■ OBJECTIVE ■
Repeat the records below exactly.

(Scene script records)
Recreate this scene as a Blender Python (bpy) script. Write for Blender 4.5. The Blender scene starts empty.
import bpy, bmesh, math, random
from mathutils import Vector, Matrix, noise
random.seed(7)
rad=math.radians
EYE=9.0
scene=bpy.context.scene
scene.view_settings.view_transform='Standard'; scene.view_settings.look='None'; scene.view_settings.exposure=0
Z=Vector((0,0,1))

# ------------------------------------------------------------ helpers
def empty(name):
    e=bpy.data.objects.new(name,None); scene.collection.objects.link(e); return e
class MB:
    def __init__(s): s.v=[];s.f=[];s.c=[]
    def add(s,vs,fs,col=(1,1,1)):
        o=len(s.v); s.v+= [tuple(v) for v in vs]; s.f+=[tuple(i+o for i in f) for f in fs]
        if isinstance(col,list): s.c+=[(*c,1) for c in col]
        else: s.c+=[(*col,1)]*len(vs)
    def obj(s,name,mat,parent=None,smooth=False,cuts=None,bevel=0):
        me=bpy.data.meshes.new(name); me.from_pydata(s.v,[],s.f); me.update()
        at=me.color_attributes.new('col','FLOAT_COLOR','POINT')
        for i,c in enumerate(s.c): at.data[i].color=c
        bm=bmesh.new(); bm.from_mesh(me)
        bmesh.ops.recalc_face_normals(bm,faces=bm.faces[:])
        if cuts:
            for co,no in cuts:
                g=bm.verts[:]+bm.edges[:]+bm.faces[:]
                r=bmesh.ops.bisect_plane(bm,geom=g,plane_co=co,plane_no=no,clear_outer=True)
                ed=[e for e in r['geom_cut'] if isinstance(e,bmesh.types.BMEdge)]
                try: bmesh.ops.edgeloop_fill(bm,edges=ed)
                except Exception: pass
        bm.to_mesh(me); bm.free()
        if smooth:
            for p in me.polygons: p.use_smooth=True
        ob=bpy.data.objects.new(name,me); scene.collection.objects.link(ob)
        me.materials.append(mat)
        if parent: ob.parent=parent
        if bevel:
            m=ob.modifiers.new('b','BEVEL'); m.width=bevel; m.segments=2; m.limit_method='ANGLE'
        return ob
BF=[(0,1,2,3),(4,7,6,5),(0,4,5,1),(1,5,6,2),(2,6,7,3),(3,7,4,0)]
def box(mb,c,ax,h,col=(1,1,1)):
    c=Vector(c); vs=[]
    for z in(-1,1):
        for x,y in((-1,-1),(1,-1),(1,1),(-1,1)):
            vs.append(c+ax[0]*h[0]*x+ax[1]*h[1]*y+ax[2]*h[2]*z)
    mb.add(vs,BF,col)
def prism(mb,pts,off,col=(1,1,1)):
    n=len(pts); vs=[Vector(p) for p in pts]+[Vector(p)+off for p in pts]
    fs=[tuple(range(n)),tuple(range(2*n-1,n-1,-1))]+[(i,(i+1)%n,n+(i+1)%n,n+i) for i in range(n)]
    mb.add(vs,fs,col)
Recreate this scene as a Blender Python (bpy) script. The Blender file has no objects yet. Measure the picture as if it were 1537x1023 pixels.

■ WRITTEN REPLY ■
Recreate this scene as a Blender Python (bpy) script. Write for Blender 4.5. The Blender scene starts empty.
import bpy, bmesh, math, random
from mathutils import Vector, Matrix, noise
random.seed(7)
rad=math.radians
EYE=9.0
scene=bpy.context.scene
scene.view_settings.view_transform='Standard'; scene.view_settings.look='None'; scene.view_settings.exposure=0
Z=Vector((0,0,1))

# ------------------------------------------------------------ helpers
def empty(name):
    e=bpy.data.objects.new(name,None); scene.collection.objects.link(e); return e
class MB:
    def __init__(s): s.v=[];s.f=[];s.c=[]
    def add(s,vs,fs,col=(1,1,1)):
        o=len(s.v); s.v+= [tuple(v) for v in vs]; s.f+=[tuple(i+o for i in f) for f in fs]
        if isinstance(col,list): s.c+=[(*c,1) for c in col]
        else: s.c+=[(*col,1)]*len(vs)
    def obj(s,name,mat,parent=None,smooth=False,cuts=None,bevel=0):
        me=bpy.data.meshes.new(name); me.from_pydata(s.v,[],s.f); me.update()
        at=me.color_attributes.new('col','FLOAT_COLOR','POINT')
        for i,c in enumerate(s.c): at.data[i].color=c
        bm=bmesh.new(); bm.from_mesh(me)
        bmesh.ops.recalc_face_normals(bm,faces=bm.faces[:])
        if cuts:
            for co,no in cuts:
                g=bm.verts[:]+bm.edges[:]+bm.faces[:]
                r=bmesh.ops.bisect_plane(bm,geom=g,plane_co=co,plane_no=no,clear_outer=True)
                ed=[e for e in r['geom_cut'] if isinstance(e,bmesh.types.BMEdge)]
                try: bmesh.ops.edgeloop_fill(bm,edges=ed)
                except Exception: pass
        bm.to_mesh(me); bm.free()
        if smooth:
            for p in me.polygons: p.use_smooth=True
        ob=bpy.data.objects.new(name,me); scene.collection.objects.link(ob)
        me.materials.append(mat)
        if parent: ob.parent=parent
        if bevel:
            m=ob.modifiers.new('b','BEVEL'); m.width=bevel; m.segments=2; m.limit_method='ANGLE'
        return ob
BF=[(0,1,2,3),(4,7,6,5),(0,4,5,1),(1,5,6,2),(2,6,7,3),(3,7,4,0)]
def box(mb,c,ax,h,col=(1,1,1)):
    c=Vector(c); vs=[]
    for z in(-1,1):
        for x,y in((-1,-1),(1,-1),(1,1),(-1,1)):
            vs.append(c+ax[0]*h[0]*x+ax[1]*h[1]*y+ax[2]*h[2]*z)
    mb.add(vs,BF,col)
def prism(mb,pts,off,col=(1,1,1)):
    n=len(pts); vs=[Vector(p) for p in pts]+[Vector(p)+off for p in pts]
    fs=[tuple(range(n)),tuple(range(2*n-1,n-1,-1))]+[(i,(i+1)%n,n+(i+1)%n,n+i) for i in range(n)]
    mb.add(vs,fs,col)
Recreate this scene as a Blender Python (bpy) script. The Blender file has no objects yet. Measure the picture as if it were 1537x1023 pixels.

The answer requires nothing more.